* _Problem to work on_
Go through the records below from the first line and print each one exactly, stopping after the line that contains "return Rz @ Rx @ Ry". Do not print pictures or anything past that line.

* _Material shown_
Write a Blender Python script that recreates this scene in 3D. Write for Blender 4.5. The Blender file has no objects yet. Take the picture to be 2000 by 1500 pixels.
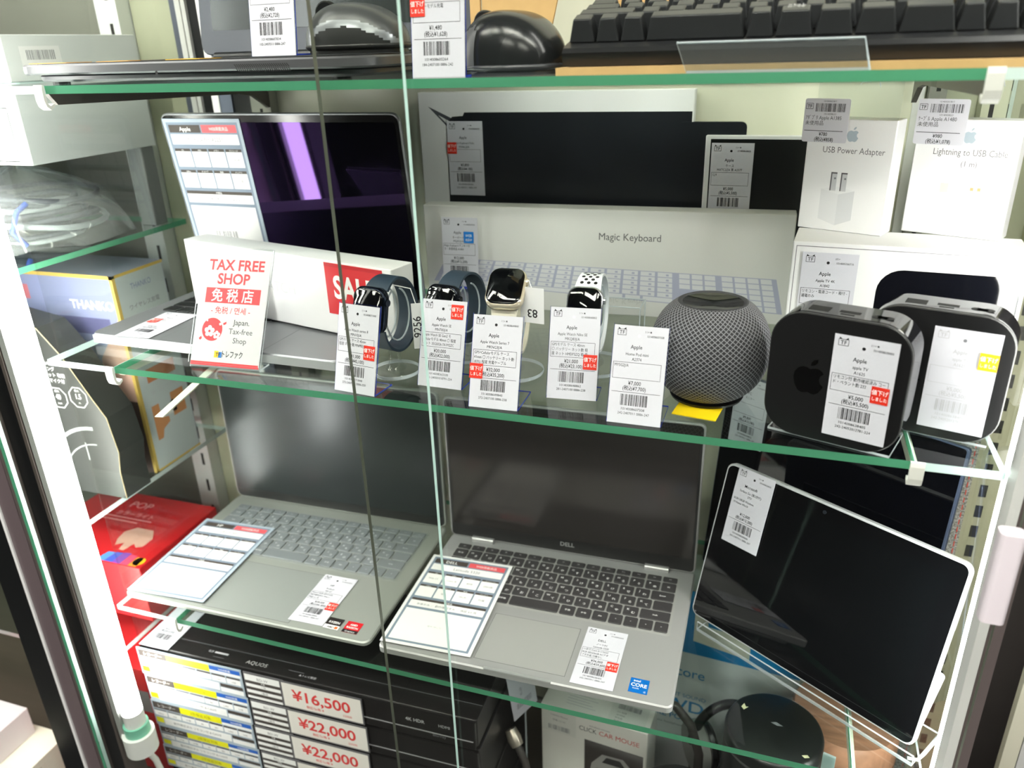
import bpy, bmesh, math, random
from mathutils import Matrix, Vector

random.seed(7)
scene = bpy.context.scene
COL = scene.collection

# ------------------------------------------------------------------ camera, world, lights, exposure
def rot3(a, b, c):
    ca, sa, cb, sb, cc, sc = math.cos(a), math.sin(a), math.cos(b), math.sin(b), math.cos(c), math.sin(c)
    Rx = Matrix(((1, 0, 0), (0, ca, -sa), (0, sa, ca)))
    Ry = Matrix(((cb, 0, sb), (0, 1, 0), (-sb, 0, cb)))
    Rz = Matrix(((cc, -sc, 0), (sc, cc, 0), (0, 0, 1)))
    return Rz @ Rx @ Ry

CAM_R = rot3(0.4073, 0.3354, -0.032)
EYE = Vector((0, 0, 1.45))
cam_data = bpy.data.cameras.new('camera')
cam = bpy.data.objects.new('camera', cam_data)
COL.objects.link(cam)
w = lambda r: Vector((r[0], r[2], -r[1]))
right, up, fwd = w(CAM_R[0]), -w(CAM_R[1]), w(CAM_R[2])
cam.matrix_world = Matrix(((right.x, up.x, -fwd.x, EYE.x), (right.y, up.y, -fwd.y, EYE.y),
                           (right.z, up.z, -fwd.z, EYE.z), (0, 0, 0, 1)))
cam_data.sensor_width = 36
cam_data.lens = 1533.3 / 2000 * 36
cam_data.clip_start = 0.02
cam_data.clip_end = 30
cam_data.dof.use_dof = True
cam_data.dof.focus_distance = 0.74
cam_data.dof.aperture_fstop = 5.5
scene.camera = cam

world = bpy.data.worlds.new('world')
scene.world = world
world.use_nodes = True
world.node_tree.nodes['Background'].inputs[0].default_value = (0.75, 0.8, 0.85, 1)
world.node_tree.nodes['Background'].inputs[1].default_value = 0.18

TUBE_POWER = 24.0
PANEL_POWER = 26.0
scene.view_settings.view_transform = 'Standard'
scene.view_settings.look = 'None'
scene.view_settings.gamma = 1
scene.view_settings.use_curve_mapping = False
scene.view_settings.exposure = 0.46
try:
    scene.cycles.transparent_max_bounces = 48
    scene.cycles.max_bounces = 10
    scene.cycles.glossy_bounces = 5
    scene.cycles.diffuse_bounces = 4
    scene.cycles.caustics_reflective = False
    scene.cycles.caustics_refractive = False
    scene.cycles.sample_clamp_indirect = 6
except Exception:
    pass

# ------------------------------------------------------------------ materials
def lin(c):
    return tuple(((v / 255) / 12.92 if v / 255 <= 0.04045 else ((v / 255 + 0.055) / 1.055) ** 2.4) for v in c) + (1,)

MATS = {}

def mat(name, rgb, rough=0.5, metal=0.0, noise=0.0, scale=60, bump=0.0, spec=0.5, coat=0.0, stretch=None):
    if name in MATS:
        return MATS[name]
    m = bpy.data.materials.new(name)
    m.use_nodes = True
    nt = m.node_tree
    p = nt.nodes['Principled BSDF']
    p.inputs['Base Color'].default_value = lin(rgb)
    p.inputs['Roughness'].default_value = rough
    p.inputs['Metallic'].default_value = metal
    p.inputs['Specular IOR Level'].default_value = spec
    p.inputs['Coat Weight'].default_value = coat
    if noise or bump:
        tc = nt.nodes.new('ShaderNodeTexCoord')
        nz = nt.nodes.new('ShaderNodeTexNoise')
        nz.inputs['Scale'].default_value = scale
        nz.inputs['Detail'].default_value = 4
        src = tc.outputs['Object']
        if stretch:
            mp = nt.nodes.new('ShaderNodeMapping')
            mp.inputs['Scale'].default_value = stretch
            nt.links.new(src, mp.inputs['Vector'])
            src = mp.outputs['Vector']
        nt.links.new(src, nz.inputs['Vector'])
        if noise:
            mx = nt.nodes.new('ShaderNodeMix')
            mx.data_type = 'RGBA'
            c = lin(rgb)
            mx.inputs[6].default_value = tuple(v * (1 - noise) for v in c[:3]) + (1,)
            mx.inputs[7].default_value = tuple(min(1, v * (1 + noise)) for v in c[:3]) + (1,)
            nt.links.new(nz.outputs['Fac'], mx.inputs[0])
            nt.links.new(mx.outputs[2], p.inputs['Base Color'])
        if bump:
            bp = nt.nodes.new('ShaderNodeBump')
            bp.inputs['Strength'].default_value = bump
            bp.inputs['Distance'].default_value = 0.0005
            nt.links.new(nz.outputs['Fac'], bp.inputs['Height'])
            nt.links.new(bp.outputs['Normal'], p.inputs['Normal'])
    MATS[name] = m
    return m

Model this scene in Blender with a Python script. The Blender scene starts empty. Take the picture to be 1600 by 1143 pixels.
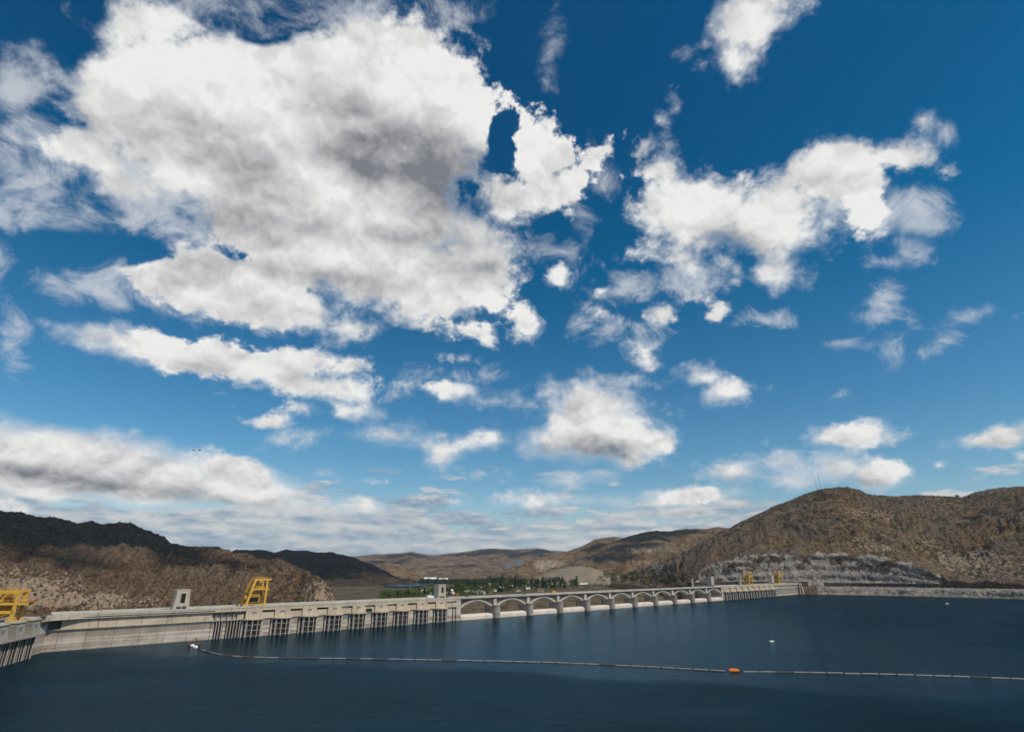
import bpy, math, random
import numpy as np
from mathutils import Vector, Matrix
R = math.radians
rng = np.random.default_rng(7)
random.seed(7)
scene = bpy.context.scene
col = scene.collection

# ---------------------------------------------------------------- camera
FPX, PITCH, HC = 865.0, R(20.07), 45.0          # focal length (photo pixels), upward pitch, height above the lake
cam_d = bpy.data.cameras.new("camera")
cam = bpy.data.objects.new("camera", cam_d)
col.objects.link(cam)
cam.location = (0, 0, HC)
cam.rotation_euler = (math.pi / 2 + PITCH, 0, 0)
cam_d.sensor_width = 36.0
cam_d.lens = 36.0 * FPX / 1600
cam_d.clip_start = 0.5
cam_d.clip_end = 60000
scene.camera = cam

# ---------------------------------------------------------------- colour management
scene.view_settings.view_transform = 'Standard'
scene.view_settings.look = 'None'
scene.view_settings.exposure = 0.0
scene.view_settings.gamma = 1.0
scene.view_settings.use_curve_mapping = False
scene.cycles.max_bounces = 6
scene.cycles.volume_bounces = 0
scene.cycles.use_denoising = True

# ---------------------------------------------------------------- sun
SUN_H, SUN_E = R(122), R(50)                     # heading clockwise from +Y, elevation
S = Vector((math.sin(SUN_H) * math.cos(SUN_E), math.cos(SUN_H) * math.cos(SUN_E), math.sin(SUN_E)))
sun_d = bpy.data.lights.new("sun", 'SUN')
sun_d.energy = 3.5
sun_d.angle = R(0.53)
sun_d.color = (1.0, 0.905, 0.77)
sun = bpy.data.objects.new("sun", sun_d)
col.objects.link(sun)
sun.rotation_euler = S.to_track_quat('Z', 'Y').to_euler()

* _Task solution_
Write a Blender Python script that recreates this scene in 3D. Write for Blender 4.5. The Blender file has no objects yet. Take the picture to be 2000 by 1500 pixels.
import bpy, bmesh, math, random
from mathutils import Matrix, Vector

random.seed(7)
scene = bpy.context.scene
COL = scene.collection

# ------------------------------------------------------------------ camera, world, lights, exposure
def rot3(a, b, c):
    ca, sa, cb, sb, cc, sc = math.cos(a), math.sin(a), math.cos(b), math.sin(b), math.cos(c), math.sin(c)
    Rx = Matrix(((1, 0, 0), (0, ca, -sa), (0, sa, ca)))
    Ry = Matrix(((cb, 0, sb), (0, 1, 0), (-sb, 0, cb)))
    Rz = Matrix(((cc, -sc, 0), (sc, cc, 0), (0, 0, 1)))
    return Rz @ Rx @ Ry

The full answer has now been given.